Et ras­surez-vous, ser­vice gra­tu­it n’est pas syn­onyme de mau­vais boulot. « Cette idée reçue est totale­ment fausse. Je fais le même tra­vail que dans les grandes enseignes dans lesquelles j’étais employé », souligne Alessan­dro. Il en prof­ite d’ailleurs pour gliss­er un tacle aux entre­pris­es du secteur infor­ma­tique. Il les con­naît bien pour avoir roulé sa bosse chez Dar­ty, la Fnac et autre Sur­couf. « J’ai été très choqué des pra­tiques qui ont cours. On fac­turait de gross­es sommes qui n’avaient aucun lien avec la réal­ité du tra­vail effec­tué. Deman­der 40 euros pour chang­er un disque dur, c’est n’importe quoi », s’indigne-t-il. Avec le Repair Café, il existe doré­na­vant une autre option.

Et demain ?

En 2013, les 3 500 euros rem­portés grâce à un appel à pro­jet sol­idaire de la Fon­da­tion Orange ont per­mis de lancer l’aventure. Aujourd’hui, l’association fonc­tionne sans prob­lème. « On a peu de frais. Quand je fais les cours­es pour faire un pot, j’en ai pour 35, 40 euros. Les adhérents paient une coti­sa­tion de 5 euros par an et chaque après-midi d’activité, on récolte entre 100 et 150 euros de dons », décrit Benoît Engelbach.

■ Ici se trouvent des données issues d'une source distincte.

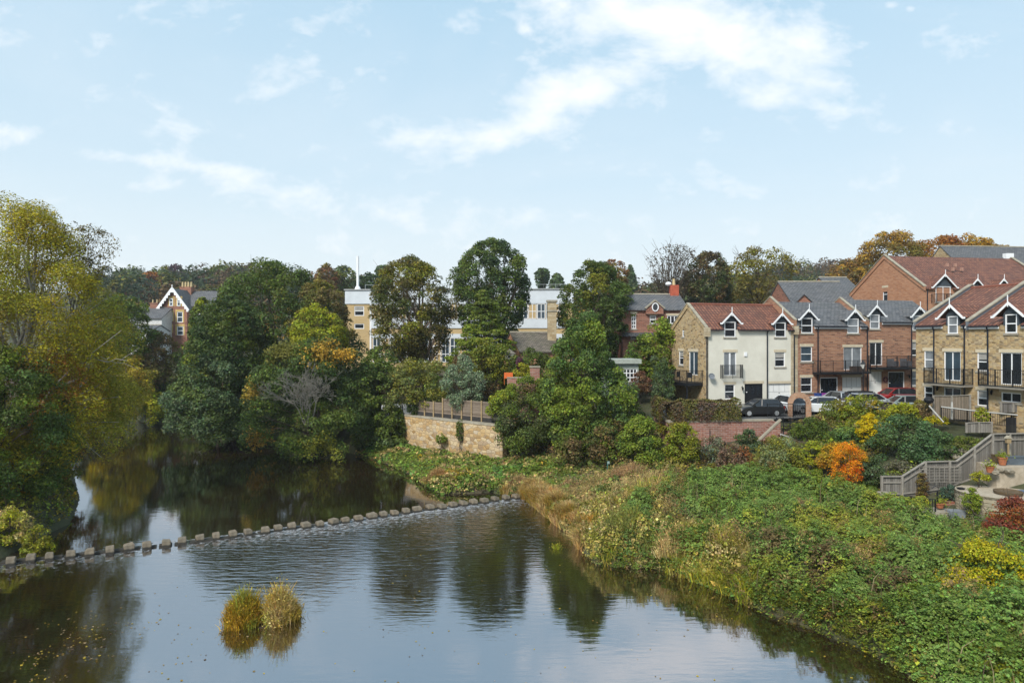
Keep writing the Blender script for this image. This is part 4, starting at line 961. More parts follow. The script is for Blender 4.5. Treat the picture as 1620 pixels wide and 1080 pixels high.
# leaf palettes (linear albedo)
G_DK=(.046,.066,.014); G_MD=(.086,.114,.020); G_LT=(.145,.180,.026); G_OL=(.155,.148,.022); YG=(.25,.25,.028); YL=(.40,.29,.025); OC=(.31,.19,.03)
ORN=(.42,.15,.02); RUS=(.20,.075,.025); BRN=(.12,.075,.038); TAN=(.30,.21,.10); SIL=(.13,.18,.12); RED=(.20,.025,.018); PUR=(.055,.028,.035); BLG=(.065,.095,.05); STRW=(.38,.29,.14)
def _boost(c):
    c=np.array(c); g=c.mean(-1,keepdims=True); c=g+(c-g)*1.12; return np.clip(c*LB,.003,.9)
LB=1.22
def leaves(P,N,size,rng,aspect=.75,droop=0.):
    """one bent leaf (4 verts, rhomb-like) per point; returns V,F"""
    n=len(P); N=N/np.maximum(np.linalg.norm(N,axis=1,keepdims=True),1e-6)
    a=rng.normal(size=(n,3)); a[:,2]-=droop; t=np.cross(N,a); t/=np.maximum(np.linalg.norm(t,axis=1,keepdims=True),1e-6); b=np.cross(N,t)
    s=np.broadcast_to(size,(n,))[:,None]; w=s*aspect
    j=1+.25*rng.normal(size=(n,4,1))
    V=np.empty((n,4,3),np.float32)
    V[:,0]=P-t*s*.5*j[:,0]; V[:,1]=P+b*w*.5*j[:,1]+N*s*.06; V[:,2]=P+t*s*.5*j[:,2]; V[:,3]=P-b*w*.5*j[:,3]+N*s*.06
    return V.reshape(-1,3), np.arange(n*4).reshape(n,4)
def pal_colors(P,cn,pal,rng,seed,scale,jit=.22):
    """colour per leaf: patches by noise over the palette"""
    k=len(pal); pal=np.array(pal)
    f=fbm(cn/scale,seed,3); f=np.clip((f-.25)/.5,0,.999)*.8+rng.random(len(P))*.2
    x=f*(k-1); i=np.minimum(x.astype(int),k-2) if k>1 else np.zeros(len(P),int)
    fr=(x-i)[:,None] if k>1 else 0
    c=pal[i]*(1-fr)+pal[np.minimum(i+1,k-1)]*fr
    c=c*np.exp(jit*1.35*rng.normal(size=(len(P),1))); c=c*(1+.08*rng.normal(size=(len(P),3)))
    return _boost(c)
PROF=dict(round=[(0,.45),(.15,.78),(.35,.98),(.55,1),(.75,.85),(.9,.55),(1,.15)],
 dome=[(0,.9),(.2,1),(.5,.93),(.75,.72),(.9,.45),(1,.12)],
 cone=[(0,.85),(.15,1),(.4,.78),(.65,.5),(.85,.25),(1,.04)],
 ash=[(0,.75),(.2,1),(.45,.9),(.65,.62),(.85,.36),(1,.08)],
 oval=[(0,.35),(.2,.75),(.45,1),(.7,.88),(.88,.55),(1,.15)],
 fan=[(0,.25),(.3,.6),(.6,.95),(.8,1),(.95,.6),(1,.2)],
 col=[(0,.8),(.2,1),(.7,.9),(.9,.6),(1,.2)],
 mound=[(0,1),(.4,.95),(.7,.75),(.9,.45),(1,.15)])
def crown(cx,cy,z0,z1,rx,ry,prof,rng,seed,leaf,k=1.0,cr=.22,ncl=None,holes=0.,lump=.3,inner=.22,flat=.9,core=True):
    pr=np.array(PROF[prof]); Hh=z1-z0
    R_=min(rx,Hh*.6); rc0=cr*.86*R_
    area=2*math.pi*((rx+ry)/2)*Hh*.85+math.pi*rx*ry*.5
    n=ncl or int(max(12,1.35*area/(math.pi*rc0*rc0)))
    h=rng.random(int(n*1.6)); ang=rng.random(len(h))*2*math.pi
    rr=np.interp(h,pr[:,0],pr[:,1]); keep=rng.random(len(h))<(.25+.75*rr); h,ang,rr=h[keep][:n],ang[keep][:n],rr[keep][:n]
    n=len(h)
    lm=1+lump*2*(fbm(np.column_stack([np.cos(ang)*1.3+5,np.sin(ang)*1.3+5,h*2.6]),seed,2)-.5)
    q=np.where(rng.random(n)<inner,rng.uniform(.15,.7,n),rng.uniform(.90,1.10,n))
    C=np.column_stack([cx+rx*(rr*lm*q)*np.cos(ang)*(1-.5*rc0/rx),cy+ry*(rr*lm*q)*np.sin(ang),z0+Hh*(h*.93+.02)+rng.normal(size=n)*rc0*.2])
    if holes:
        kk=fbm(C/(R_*.55),seed+5,2)>.5-(.5-holes)*.55; C=C[kk]; h=h[kk]
    n=len(C)
    rc=rc0*rng.uniform(.6,1.35,n)
    # leaf count
    la=leaf*leaf*.38
    cnt=np.maximum(6,(k*2.4*math.pi*rc**2/la*.62)).astype(int)
    # clusters on the far side need fewer leaves
    back=(C[:,1]-cy)/max(ry,.1); cnt=np.where(back>.35,(cnt*.45).astype(int),cnt)
    idx=np.repeat(np.arange(n),cnt); m=len(idx)
    d=rng.normal(size=(m,3)); d/=np.linalg.norm(d,axis=1,keepdims=True); d[:,2]=np.where((d[:,2]<-.35)&(rng.random(m)<.6),d[:,2]*-.7,d[:,2])
    rad=rc[idx]*(.35+.65*rng.random(m)**.45)
    P=C[idx]+d*rad[:,None]*np.array([1.05,1.05,flat]); 
    N=d*.75+rng.normal(size=(m,3))*.55+np.array([0,-.08,.35])
    return P,N,C,idx,rc
def tubes(paths,n=5):
    V=[];Fc=[];b=0
    for pts,rs in paths:
        pts=np.asarray(pts,float); m=len(pts)
        dr=np.gradient(pts,axis=0); dr/=np.maximum(np.linalg.norm(dr,axis=1,keepdims=True),1e-6)
        up=np.where(np.abs(dr[:,2:3])>.9,np.array([[0,1.,0]]),np.array([[0,0,1.]])); x=np.cross(dr,up); x/=np.linalg.norm(x,axis=1,keepdims=True); y=np.cross(x,dr)
        a=np.arange(n)/n*2*math.pi
        ring=pts[:,None,:]+(x[:,None,:]*np.cos(a)[None,:,None]+y[:,None,:]*np.sin(a)[None,:,None])*np.asarray(rs)[:,None,None]
        V.append(ring.reshape(-1,3)); i=b+np.arange(m*n).reshape(m,n)
        Fc.append(np.stack([i[:-1],np.roll(i[:-1],-1,1),np.roll(i[1:],-1,1),i[1:]],-1).reshape(-1,4)); b+=m*n
    return np.concatenate(V),np.concatenate(Fc)
def limb(A,B,r0,r1,rng,bend=.12,seg=5,sag=0):
    A=np.array(A,float);B=np.array(B,float);L=np.linalg.norm(B-A); t=np.linspace(0,1,seg+1)[:,None]
    o=rng.normal(size=3)*bend*L; o2=rng.normal(size=3)*bend*L*.4
    p=A+(B-A)*t+o*(t*(1-t))*1.6+o2*np.sin(t*math.pi*2)+np.array([0,0,1.])*(t*(1-t))*sag*L
    return p,np.linspace(r0,r1,seg+1)
def tree(name,label,x0,x1,yt,yb,Y,pal,prof='round',seed=1,leaf=None,aspect=.75,k=1.0,cat='tree',group=None,ry=None,trunk=True,bark=None,multi=1,nl=14,tr=None,pscale=None,twigs=0,patches=(),base=None,droop=0,barepart=0,**kw):
    global LEAFTOT
    rng=np.random.default_rng(seed)
    cx=((x0+x1)/2-CX)/F*Y; rx=(x1-x0)/2/F*Y; z1=CAMZ-(yt-CY)/F*Y; z0=CAMZ-(yb-CY)/F*Y; cy=Y
    ry=ry or min(rx,6.5)
    leaf=leaf or max(.12,.0026*Y)
    bx=cx if base is None else (base-CX)/F*Y
    gz=max(H1(bx,cy),-.1); z0=max(z0,gz-.3)
    P,N,C,idx,rc=crown(cx,cy,z0,z1,rx,ry,prof,rng,seed,leaf,k=k,**kw)
    pz=pscale or max(1.2,rx*.55)
    cn=C[idx]*.75+P*.25
    col=pal_colors(P,cn,pal,rng,seed+3,pz)
    for (ax,ay,ar,pc) in patches:
        X=(ax-CX)/F*Y; Zz=CAMZ-(ay-CY)/F*Y; rr=ar/F*Y
        dd=np.sqrt((P[:,0]-X)**2+(P[:,2]-Zz)**2)/rr+ (fbm(P/ (rr*.5),seed+9,2)-.5)*1.5
        m=(rng.random(len(P))<np.clip(1.25-dd,0,1)*1.1)&(P[:,1]<cy+ry*.4)
        col[m]=np.array(pc)*(1+.25*rng.normal(size=(m.sum(),1)))
    col=np.clip(col,.003,.9)
    sz=leaf*rng.uniform(.6,1.35,len(P))
    V,Fq=leaves(P,N,sz,rng,aspect=aspect,droop=droop); LEAFTOT+=len(P)
    root=empty(name,(bx,cy,gz),0,label,cat,group)
    off=np.array([bx,cy,gz])
    npmesh('crown' if trunk else 'foliage',V-off,Fq,M_leaf,root,col)
    if True:
        paths=[]; r0=tr or max(.05,min(.5,(z1-gz)*.02)); Hh=z1-gz
        order=rng.permutation(len(C))
        for s in range(multi):
            top=np.array([cx+rng.normal()*rx*(.12 if multi==1 else .35),cy+rng.normal()*.3,gz+Hh*.86])
            b=np.array([bx+(s-(multi-1)/2)*r0*.6,cy,gz-.3])
            p,rs=limb(b,top,r0,r0*.2,rng,bend=.035,seg=8); paths.append((p,rs))
            for j in order[s*nl:(s+1)*nl]:
                tt=np.clip((C[j,2]-gz)/Hh*.62+rng.normal()*.04,.12,.85); q=p[int(tt*8)]
                if C[j,2]<q[2]-.5: continue
                pl,rl=limb(q,C[j],r0*(.45 if tt<.5 else .3),r0*.06,rng,bend=.1,seg=4,sag=.25); paths.append((pl,rl))
                for _ in range(2):
                    e=C[j]+rng.normal(size=3)*rc[j]*.9; paths.append(limb(pl[2],e,r0*.12,.012,rng,bend=.1,seg=3))
        if twigs:
            for _ in range(twigs):
                j=order[rng.integers(min(len(C),multi*nl))]; dd=C[j]-np.array([cx,cy,(z0+z1)/2]); dd/=np.linalg.norm(dd)+1e-6
                e=C[j]+dd*rc[j]*1.6+rng.normal(size=3)*rc[j]*.5; paths.append(limb(C[j],e,.035,.012,rng,bend=.1,seg=3))
        V,Fq=tubes(paths); npmesh('trunk' if trunk else 'stem',V-off,Fq,bark or M_bark,root,smooth=True)
    return root
def shrub(name,label,x0,x1,yt,yb,Y,pal,prof='mound',seed=1,**k):
    k.setdefault('nl',6); k.setdefault('cat','shrub'); k.setdefault('cr',.34); k.setdefault('leaf',max(.10,.0028*Y)); k.setdefault('inner',.12); k.setdefault('tr',.05)
    return tree(name,label,x0,x1,yt,yb,Y,pal,prof,seed,trunk=False,**k)
GB='trees on the far river bank'; GT='trees behind the garden terraces'
D4=[G_DK,(.036,.062,.020),G_DK,G_MD]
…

Pour faire tourn­er deux Repair Café par mois, c’est suff­isant. Mais le prési­dent voit plus grand. Il est con­scient que le sché­ma actuel a ses lim­ites. L’association est à la recherche d’un mod­èle économique. « On voudrait embauch­er une per­son­ne à temps plein, louer un local pour faire de l’initiation à la répa­ra­tion et peut-être aug­menter un peu la coti­sa­tion afin de mul­ti­pli­er les ini­tia­tives », explique Benoît Engelbach.

Faire de la sen­si­bil­i­sa­tion auprès des écoles ou des démon­stra­tions dans des salons font par­tie des pistes. « On a déjà des con­tacts avec le salon Mak­er Faire de Paris qui se déroulera du 30 avril au 1er mai », se réjouit-il. En atten­dant de les voir à l’oeuvre dans La Mecque du “Do it your­self”, vous pou­vez retrou­ver l’équipe le same­di 26 mars au Pôle Inno­vant lycéen dans le 13ème arrondisse­ment de la cap­i­tale. Et ras­surez-vous, les Repair Café res­teront totale­ment gra­tu­its. De quoi faciliter votre entrée dans un monde écolo-solidaire.